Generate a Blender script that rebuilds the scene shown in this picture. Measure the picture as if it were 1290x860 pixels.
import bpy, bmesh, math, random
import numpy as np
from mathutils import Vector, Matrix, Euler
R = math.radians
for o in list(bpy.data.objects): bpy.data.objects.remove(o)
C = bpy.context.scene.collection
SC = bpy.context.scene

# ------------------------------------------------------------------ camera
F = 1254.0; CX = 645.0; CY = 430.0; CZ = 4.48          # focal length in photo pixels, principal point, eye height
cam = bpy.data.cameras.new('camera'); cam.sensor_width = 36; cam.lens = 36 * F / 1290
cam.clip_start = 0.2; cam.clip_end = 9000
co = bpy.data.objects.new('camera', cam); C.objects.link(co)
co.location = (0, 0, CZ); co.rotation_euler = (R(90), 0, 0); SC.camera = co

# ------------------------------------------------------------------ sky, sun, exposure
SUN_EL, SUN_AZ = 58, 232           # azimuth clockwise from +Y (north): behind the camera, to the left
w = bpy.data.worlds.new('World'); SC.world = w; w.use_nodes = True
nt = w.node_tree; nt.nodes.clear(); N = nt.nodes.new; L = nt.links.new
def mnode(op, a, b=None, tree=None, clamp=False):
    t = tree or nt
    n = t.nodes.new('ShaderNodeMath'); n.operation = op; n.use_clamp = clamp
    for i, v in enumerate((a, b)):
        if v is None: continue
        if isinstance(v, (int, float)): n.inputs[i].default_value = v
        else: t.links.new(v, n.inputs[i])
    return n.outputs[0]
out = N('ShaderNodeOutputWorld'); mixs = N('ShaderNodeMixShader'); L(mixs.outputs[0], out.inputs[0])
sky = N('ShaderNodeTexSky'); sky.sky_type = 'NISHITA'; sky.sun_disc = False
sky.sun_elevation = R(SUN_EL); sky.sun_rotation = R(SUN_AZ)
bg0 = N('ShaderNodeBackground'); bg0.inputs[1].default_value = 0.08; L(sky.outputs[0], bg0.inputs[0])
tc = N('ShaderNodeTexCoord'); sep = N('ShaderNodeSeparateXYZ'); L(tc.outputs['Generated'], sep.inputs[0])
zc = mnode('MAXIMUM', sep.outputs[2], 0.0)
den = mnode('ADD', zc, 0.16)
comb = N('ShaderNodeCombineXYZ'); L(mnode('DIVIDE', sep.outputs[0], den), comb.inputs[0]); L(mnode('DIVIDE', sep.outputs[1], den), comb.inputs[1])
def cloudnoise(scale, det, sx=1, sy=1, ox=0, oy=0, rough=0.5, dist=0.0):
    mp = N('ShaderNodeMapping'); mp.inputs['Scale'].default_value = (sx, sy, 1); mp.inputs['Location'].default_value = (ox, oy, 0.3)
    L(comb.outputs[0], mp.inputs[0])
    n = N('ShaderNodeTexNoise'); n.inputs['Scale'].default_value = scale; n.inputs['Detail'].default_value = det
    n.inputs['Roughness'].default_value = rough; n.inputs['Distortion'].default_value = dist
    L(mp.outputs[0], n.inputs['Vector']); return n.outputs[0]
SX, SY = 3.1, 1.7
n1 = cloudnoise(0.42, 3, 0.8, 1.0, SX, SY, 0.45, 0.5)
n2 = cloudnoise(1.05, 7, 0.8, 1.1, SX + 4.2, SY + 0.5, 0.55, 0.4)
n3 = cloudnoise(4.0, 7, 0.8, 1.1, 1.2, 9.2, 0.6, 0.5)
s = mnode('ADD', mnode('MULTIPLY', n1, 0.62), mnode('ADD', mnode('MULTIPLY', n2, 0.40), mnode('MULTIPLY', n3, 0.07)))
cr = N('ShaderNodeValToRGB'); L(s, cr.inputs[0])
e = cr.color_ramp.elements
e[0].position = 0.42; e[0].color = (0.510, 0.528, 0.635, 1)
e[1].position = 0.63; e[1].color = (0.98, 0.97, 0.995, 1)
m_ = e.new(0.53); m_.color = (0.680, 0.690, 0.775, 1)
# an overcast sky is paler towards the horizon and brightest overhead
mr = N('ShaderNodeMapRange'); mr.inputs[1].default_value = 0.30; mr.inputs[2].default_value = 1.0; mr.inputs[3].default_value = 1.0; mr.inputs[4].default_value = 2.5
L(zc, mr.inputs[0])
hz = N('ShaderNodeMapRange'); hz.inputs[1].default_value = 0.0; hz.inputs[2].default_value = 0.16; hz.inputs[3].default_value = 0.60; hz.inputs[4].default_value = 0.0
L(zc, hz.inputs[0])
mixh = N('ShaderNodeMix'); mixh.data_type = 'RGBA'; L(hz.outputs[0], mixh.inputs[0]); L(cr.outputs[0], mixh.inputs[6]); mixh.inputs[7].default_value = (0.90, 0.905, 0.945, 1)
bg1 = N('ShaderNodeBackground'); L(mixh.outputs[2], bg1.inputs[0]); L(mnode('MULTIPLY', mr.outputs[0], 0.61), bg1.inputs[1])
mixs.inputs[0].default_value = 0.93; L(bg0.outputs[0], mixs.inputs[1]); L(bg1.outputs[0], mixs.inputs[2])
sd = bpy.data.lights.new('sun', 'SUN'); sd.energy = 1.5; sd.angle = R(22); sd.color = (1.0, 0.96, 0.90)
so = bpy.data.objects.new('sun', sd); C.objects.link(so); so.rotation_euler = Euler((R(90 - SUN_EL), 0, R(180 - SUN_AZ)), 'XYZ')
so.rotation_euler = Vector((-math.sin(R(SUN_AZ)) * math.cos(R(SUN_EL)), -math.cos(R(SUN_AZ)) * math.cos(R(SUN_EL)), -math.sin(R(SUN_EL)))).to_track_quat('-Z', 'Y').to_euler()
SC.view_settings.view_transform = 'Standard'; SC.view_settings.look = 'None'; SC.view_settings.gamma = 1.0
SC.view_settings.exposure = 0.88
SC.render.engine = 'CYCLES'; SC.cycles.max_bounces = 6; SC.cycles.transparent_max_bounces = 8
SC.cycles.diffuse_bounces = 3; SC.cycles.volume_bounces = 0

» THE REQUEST
Retype all of the material above with every character intact.

» TASK ANSWER
Generate a Blender script that rebuilds the scene shown in this picture. Measure the picture as if it were 1290x860 pixels.
import bpy, bmesh, math, random
import numpy as np
from mathutils import Vector, Matrix, Euler
R = math.radians
for o in list(bpy.data.objects): bpy.data.objects.remove(o)
C = bpy.context.scene.collection
SC = bpy.context.scene

# ------------------------------------------------------------------ camera
F = 1254.0; CX = 645.0; CY = 430.0; CZ = 4.48          # focal length in photo pixels, principal point, eye height
cam = bpy.data.cameras.new('camera'); cam.sensor_width = 36; cam.lens = 36 * F / 1290
cam.clip_start = 0.2; cam.clip_end = 9000
co = bpy.data.objects.new('camera', cam); C.objects.link(co)
co.location = (0, 0, CZ); co.rotation_euler = (R(90), 0, 0); SC.camera = co

# ------------------------------------------------------------------ sky, sun, exposure
SUN_EL, SUN_AZ = 58, 232           # azimuth clockwise from +Y (north): behind the camera, to the left
w = bpy.data.worlds.new('World'); SC.world = w; w.use_nodes = True
nt = w.node_tree; nt.nodes.clear(); N = nt.nodes.new; L = nt.links.new
def mnode(op, a, b=None, tree=None, clamp=False):
    t = tree or nt
    n = t.nodes.new('ShaderNodeMath'); n.operation = op; n.use_clamp = clamp
    for i, v in enumerate((a, b)):
        if v is None: continue
        if isinstance(v, (int, float)): n.inputs[i].default_value = v
        else: t.links.new(v, n.inputs[i])
    return n.outputs[0]
out = N('ShaderNodeOutputWorld'); mixs = N('ShaderNodeMixShader'); L(mixs.outputs[0], out.inputs[0])
sky = N('ShaderNodeTexSky'); sky.sky_type = 'NISHITA'; sky.sun_disc = False
sky.sun_elevation = R(SUN_EL); sky.sun_rotation = R(SUN_AZ)
bg0 = N('ShaderNodeBackground'); bg0.inputs[1].default_value = 0.08; L(sky.outputs[0], bg0.inputs[0])
tc = N('ShaderNodeTexCoord'); sep = N('ShaderNodeSeparateXYZ'); L(tc.outputs['Generated'], sep.inputs[0])
zc = mnode('MAXIMUM', sep.outputs[2], 0.0)
den = mnode('ADD', zc, 0.16)
comb = N('ShaderNodeCombineXYZ'); L(mnode('DIVIDE', sep.outputs[0], den), comb.inputs[0]); L(mnode('DIVIDE', sep.outputs[1], den), comb.inputs[1])
def cloudnoise(scale, det, sx=1, sy=1, ox=0, oy=0, rough=0.5, dist=0.0):
    mp = N('ShaderNodeMapping'); mp.inputs['Scale'].default_value = (sx, sy, 1); mp.inputs['Location'].default_value = (ox, oy, 0.3)
    L(comb.outputs[0], mp.inputs[0])
    n = N('ShaderNodeTexNoise'); n.inputs['Scale'].default_value = scale; n.inputs['Detail'].default_value = det
    n.inputs['Roughness'].default_value = rough; n.inputs['Distortion'].default_value = dist
    L(mp.outputs[0], n.inputs['Vector']); return n.outputs[0]
SX, SY = 3.1, 1.7
n1 = cloudnoise(0.42, 3, 0.8, 1.0, SX, SY, 0.45, 0.5)
n2 = cloudnoise(1.05, 7, 0.8, 1.1, SX + 4.2, SY + 0.5, 0.55, 0.4)
n3 = cloudnoise(4.0, 7, 0.8, 1.1, 1.2, 9.2, 0.6, 0.5)
s = mnode('ADD', mnode('MULTIPLY', n1, 0.62), mnode('ADD', mnode('MULTIPLY', n2, 0.40), mnode('MULTIPLY', n3, 0.07)))
cr = N('ShaderNodeValToRGB'); L(s, cr.inputs[0])
e = cr.color_ramp.elements
e[0].position = 0.42; e[0].color = (0.510, 0.528, 0.635, 1)
e[1].position = 0.63; e[1].color = (0.98, 0.97, 0.995, 1)
m_ = e.new(0.53); m_.color = (0.680, 0.690, 0.775, 1)
# an overcast sky is paler towards the horizon and brightest overhead
mr = N('ShaderNodeMapRange'); mr.inputs[1].default_value = 0.30; mr.inputs[2].default_value = 1.0; mr.inputs[3].default_value = 1.0; mr.inputs[4].default_value = 2.5
L(zc, mr.inputs[0])
hz = N('ShaderNodeMapRange'); hz.inputs[1].default_value = 0.0; hz.inputs[2].default_value = 0.16; hz.inputs[3].default_value = 0.60; hz.inputs[4].default_value = 0.0
L(zc, hz.inputs[0])
mixh = N('ShaderNodeMix'); mixh.data_type = 'RGBA'; L(hz.outputs[0], mixh.inputs[0]); L(cr.outputs[0], mixh.inputs[6]); mixh.inputs[7].default_value = (0.90, 0.905, 0.945, 1)
bg1 = N('ShaderNodeBackground'); L(mixh.outputs[2], bg1.inputs[0]); L(mnode('MULTIPLY', mr.outputs[0], 0.61), bg1.inputs[1])
mixs.inputs[0].default_value = 0.93; L(bg0.outputs[0], mixs.inputs[1]); L(bg1.outputs[0], mixs.inputs[2])
sd = bpy.data.lights.new('sun', 'SUN'); sd.energy = 1.5; sd.angle = R(22); sd.color = (1.0, 0.96, 0.90)
so = bpy.data.objects.new('sun', sd); C.objects.link(so); so.rotation_euler = Euler((R(90 - SUN_EL), 0, R(180 - SUN_AZ)), 'XYZ')
so.rotation_euler = Vector((-math.sin(R(SUN_AZ)) * math.cos(R(SUN_EL)), -math.cos(R(SUN_AZ)) * math.cos(R(SUN_EL)), -math.sin(R(SUN_EL)))).to_track_quat('-Z', 'Y').to_euler()
SC.view_settings.view_transform = 'Standard'; SC.view_settings.look = 'None'; SC.view_settings.gamma = 1.0
SC.view_settings.exposure = 0.88
SC.render.engine = 'CYCLES'; SC.cycles.max_bounces = 6; SC.cycles.transparent_max_bounces = 8
SC.cycles.diffuse_bounces = 3; SC.cycles.volume_bounces = 0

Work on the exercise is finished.